(Recorded data)

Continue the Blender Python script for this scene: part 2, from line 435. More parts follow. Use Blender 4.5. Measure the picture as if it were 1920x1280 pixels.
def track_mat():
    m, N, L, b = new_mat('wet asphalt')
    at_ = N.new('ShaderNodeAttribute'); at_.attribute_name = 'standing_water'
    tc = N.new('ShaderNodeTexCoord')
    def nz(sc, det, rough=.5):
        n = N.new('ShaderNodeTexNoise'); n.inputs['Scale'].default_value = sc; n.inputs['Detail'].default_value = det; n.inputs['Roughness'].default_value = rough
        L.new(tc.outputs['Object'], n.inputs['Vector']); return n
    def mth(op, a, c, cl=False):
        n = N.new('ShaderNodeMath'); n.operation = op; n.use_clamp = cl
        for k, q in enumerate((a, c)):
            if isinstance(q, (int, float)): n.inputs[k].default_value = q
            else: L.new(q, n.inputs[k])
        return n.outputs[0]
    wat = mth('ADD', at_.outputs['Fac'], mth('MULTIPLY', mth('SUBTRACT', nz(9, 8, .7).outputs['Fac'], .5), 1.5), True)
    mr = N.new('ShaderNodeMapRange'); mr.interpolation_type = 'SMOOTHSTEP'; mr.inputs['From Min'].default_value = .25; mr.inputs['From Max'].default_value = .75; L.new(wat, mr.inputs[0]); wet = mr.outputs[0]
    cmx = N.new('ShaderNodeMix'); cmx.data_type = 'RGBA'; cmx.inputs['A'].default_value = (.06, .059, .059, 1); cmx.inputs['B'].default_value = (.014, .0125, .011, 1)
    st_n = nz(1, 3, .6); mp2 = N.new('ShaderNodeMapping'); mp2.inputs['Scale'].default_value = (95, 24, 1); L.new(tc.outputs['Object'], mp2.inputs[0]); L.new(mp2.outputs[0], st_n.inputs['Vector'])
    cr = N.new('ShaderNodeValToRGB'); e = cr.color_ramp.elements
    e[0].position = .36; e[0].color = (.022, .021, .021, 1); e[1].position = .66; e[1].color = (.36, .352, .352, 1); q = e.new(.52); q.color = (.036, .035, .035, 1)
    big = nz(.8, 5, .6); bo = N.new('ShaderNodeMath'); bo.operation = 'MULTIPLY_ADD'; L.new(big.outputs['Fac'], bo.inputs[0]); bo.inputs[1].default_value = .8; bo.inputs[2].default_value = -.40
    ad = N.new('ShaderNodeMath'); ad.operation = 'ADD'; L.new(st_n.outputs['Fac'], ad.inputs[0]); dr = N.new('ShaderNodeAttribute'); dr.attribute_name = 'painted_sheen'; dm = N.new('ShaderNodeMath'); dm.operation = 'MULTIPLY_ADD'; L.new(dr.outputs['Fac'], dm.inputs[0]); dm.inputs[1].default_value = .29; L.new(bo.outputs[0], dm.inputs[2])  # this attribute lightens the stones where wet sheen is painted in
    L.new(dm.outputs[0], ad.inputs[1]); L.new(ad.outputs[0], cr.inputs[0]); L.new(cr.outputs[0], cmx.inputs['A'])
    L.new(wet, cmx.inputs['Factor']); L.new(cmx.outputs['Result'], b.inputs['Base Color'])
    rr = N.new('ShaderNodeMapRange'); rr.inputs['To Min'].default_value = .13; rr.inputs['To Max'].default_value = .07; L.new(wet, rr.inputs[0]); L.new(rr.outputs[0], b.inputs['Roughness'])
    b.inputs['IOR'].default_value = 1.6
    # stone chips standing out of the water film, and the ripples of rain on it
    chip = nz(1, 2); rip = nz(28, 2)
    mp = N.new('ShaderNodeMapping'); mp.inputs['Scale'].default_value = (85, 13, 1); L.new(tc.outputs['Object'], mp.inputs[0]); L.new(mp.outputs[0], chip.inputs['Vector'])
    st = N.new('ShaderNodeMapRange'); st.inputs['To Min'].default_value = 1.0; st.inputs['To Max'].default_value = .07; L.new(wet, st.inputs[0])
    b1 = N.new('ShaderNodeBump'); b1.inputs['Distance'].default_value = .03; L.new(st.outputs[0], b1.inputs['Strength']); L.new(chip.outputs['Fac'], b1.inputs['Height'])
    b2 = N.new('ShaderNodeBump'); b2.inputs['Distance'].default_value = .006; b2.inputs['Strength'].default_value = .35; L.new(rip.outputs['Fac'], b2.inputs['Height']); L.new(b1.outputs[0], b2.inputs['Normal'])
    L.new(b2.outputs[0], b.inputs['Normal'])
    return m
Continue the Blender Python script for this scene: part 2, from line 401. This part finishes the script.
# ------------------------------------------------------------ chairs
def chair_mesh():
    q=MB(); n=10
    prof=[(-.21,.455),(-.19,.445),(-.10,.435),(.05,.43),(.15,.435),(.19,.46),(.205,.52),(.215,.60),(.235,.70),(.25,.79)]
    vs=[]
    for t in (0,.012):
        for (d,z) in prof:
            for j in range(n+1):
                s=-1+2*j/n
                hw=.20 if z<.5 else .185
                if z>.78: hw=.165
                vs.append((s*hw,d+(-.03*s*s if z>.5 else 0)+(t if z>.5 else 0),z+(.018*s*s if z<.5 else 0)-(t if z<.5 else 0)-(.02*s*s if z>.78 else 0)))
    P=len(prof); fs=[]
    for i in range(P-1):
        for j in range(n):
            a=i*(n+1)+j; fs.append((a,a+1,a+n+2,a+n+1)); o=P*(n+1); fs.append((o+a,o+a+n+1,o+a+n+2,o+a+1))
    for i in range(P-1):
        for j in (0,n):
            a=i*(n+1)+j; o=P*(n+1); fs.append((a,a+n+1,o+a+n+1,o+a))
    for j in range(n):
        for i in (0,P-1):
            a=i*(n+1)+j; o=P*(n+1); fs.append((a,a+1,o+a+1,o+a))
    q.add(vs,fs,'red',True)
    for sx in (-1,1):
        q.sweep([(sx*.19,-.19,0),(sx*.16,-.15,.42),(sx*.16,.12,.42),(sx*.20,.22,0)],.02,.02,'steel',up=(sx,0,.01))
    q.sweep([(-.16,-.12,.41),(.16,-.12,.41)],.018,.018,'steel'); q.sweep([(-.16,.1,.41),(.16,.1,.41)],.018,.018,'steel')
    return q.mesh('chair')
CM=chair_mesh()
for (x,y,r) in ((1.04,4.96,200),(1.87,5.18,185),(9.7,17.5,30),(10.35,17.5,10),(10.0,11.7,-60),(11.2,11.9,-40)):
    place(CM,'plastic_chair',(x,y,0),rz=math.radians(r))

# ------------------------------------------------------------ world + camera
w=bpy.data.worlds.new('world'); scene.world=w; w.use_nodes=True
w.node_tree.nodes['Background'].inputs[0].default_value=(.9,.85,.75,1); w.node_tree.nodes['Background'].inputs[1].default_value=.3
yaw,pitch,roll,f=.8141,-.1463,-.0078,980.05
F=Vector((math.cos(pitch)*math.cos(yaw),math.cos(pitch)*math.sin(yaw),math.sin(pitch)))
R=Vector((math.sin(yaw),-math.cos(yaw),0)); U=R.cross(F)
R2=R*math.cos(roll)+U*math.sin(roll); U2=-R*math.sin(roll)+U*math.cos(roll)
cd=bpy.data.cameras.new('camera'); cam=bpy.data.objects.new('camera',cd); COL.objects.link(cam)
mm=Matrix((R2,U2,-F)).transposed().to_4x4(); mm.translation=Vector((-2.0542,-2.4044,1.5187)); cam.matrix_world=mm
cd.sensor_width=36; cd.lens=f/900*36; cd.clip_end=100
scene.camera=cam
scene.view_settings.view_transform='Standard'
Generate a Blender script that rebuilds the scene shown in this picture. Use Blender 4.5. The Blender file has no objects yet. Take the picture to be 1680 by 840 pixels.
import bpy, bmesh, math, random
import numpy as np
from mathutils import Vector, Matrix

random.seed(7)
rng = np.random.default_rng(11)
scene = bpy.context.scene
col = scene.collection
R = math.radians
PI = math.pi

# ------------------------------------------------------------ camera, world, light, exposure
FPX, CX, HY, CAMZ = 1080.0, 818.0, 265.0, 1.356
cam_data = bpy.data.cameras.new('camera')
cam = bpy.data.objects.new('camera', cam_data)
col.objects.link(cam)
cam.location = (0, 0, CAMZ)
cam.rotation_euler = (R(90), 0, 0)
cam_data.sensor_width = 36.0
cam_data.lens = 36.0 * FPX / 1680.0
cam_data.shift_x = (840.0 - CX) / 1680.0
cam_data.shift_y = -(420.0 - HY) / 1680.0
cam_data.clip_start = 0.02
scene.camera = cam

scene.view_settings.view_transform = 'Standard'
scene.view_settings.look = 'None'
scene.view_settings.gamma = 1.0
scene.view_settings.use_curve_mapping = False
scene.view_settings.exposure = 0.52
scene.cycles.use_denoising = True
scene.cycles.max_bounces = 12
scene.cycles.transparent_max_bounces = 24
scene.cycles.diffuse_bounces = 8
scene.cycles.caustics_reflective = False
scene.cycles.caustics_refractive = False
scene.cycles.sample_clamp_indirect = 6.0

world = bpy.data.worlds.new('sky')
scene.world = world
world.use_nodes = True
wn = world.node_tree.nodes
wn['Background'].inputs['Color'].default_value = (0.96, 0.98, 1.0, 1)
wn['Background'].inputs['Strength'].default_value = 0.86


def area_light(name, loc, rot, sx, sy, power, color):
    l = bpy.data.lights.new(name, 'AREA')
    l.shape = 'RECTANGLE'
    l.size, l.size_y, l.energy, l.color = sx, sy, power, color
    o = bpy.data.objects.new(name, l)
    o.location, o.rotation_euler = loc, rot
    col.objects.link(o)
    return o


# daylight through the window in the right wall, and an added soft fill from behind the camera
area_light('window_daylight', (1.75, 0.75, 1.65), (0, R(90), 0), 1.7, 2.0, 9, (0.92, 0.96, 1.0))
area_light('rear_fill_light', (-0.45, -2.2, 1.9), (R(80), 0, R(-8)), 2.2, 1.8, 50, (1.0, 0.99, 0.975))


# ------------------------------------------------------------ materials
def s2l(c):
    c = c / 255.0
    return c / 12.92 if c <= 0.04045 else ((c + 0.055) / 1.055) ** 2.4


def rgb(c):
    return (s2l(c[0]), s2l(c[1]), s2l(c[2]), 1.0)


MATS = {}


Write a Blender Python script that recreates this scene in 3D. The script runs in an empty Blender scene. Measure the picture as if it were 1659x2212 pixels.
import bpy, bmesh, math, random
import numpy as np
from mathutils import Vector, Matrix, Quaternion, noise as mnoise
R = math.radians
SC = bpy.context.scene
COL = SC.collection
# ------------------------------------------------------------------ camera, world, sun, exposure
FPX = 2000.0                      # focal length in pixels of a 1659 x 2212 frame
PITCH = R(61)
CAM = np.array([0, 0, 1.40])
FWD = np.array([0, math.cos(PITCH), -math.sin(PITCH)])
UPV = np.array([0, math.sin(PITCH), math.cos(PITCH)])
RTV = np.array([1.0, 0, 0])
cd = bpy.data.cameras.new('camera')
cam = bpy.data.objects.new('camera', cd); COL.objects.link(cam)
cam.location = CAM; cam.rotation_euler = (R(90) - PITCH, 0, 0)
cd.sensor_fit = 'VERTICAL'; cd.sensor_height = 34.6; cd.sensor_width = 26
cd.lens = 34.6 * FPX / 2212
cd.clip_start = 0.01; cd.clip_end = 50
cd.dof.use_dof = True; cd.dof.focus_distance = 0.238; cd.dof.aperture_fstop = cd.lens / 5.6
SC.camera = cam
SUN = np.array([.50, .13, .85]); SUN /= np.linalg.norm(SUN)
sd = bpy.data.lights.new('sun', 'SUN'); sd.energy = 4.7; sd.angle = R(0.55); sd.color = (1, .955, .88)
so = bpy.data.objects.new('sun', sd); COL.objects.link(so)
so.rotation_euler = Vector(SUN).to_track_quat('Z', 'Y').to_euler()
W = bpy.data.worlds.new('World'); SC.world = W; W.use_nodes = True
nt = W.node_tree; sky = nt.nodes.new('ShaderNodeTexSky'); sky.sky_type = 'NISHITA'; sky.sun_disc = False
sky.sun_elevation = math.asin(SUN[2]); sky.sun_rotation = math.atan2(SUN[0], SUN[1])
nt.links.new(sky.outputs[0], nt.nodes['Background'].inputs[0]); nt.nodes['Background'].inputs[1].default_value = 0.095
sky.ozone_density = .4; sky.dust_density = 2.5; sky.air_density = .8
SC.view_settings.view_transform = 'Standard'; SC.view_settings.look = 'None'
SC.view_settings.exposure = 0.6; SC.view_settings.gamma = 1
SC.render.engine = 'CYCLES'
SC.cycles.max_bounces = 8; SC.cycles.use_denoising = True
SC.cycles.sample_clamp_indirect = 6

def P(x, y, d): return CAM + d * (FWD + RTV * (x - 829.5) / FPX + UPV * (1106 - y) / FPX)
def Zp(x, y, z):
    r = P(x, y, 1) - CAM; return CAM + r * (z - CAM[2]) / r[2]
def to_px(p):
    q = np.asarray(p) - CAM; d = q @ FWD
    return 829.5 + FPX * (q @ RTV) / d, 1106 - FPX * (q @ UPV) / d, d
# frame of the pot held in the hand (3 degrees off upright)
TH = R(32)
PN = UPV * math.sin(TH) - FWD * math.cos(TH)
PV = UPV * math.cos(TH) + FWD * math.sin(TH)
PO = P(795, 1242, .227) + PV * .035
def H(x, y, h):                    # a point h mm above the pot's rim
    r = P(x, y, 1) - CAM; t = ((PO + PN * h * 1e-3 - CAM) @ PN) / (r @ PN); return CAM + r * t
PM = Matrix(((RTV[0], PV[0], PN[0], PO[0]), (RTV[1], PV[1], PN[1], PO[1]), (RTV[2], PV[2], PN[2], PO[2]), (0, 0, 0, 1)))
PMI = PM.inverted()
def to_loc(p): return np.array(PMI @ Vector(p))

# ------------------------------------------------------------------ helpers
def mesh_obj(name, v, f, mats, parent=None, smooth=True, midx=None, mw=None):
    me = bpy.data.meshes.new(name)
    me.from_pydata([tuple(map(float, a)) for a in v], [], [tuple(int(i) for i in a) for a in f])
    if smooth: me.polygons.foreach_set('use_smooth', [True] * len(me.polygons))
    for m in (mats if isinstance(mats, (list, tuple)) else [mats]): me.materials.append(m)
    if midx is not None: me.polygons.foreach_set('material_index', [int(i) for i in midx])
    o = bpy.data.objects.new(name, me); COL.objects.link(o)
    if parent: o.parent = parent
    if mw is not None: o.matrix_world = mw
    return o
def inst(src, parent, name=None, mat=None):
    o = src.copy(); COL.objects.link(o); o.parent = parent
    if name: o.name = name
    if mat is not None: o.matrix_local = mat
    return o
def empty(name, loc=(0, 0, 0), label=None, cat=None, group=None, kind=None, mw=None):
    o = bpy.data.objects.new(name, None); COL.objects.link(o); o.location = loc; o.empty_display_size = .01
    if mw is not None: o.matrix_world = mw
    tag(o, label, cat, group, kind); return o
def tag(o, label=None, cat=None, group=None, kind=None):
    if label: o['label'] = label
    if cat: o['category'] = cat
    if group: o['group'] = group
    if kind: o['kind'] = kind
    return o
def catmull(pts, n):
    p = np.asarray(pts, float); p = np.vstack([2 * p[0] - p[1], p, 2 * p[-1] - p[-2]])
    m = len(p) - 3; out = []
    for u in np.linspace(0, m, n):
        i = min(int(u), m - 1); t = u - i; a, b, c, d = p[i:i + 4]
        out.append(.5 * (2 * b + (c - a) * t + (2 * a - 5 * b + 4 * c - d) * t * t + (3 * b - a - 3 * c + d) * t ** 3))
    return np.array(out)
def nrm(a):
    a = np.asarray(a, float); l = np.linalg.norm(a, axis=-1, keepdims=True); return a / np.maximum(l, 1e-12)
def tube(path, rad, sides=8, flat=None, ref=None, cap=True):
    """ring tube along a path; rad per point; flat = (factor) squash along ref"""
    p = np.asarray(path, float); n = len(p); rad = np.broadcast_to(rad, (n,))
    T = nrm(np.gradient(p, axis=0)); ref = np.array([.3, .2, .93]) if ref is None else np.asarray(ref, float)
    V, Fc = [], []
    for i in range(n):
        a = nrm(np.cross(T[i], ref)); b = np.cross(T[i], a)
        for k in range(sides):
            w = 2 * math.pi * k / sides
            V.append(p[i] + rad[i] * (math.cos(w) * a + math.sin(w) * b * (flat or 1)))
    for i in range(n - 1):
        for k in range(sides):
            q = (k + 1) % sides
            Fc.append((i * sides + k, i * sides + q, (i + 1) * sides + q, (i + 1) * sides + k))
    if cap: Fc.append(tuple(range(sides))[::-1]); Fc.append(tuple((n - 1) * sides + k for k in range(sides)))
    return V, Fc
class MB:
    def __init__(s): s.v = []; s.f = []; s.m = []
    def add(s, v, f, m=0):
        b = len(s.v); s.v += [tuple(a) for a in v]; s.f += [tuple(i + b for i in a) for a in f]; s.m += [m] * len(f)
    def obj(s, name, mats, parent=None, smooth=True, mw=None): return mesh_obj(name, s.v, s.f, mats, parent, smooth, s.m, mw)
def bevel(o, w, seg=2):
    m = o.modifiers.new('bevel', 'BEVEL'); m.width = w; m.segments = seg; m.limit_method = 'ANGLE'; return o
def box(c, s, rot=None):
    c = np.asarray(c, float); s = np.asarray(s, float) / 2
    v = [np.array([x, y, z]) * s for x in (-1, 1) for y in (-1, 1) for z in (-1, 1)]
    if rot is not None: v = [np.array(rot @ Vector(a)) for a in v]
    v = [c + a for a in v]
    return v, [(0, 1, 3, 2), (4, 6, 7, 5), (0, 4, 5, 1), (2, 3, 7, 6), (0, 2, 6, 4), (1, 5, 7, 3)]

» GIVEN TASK
Of the lines above, retype only those from the line containing "Generate a Blender" through the line containing "PI = math.pi", including both, exactly.

» EXERCISE SOLUTION
Generate a Blender script that rebuilds the scene shown in this picture. Use Blender 4.5. The Blender file has no objects yet. Take the picture to be 1680 by 840 pixels.
import bpy, bmesh, math, random
import numpy as np
from mathutils import Vector, Matrix

random.seed(7)
rng = np.random.default_rng(11)
scene = bpy.context.scene
col = scene.collection
R = math.radians
PI = math.pi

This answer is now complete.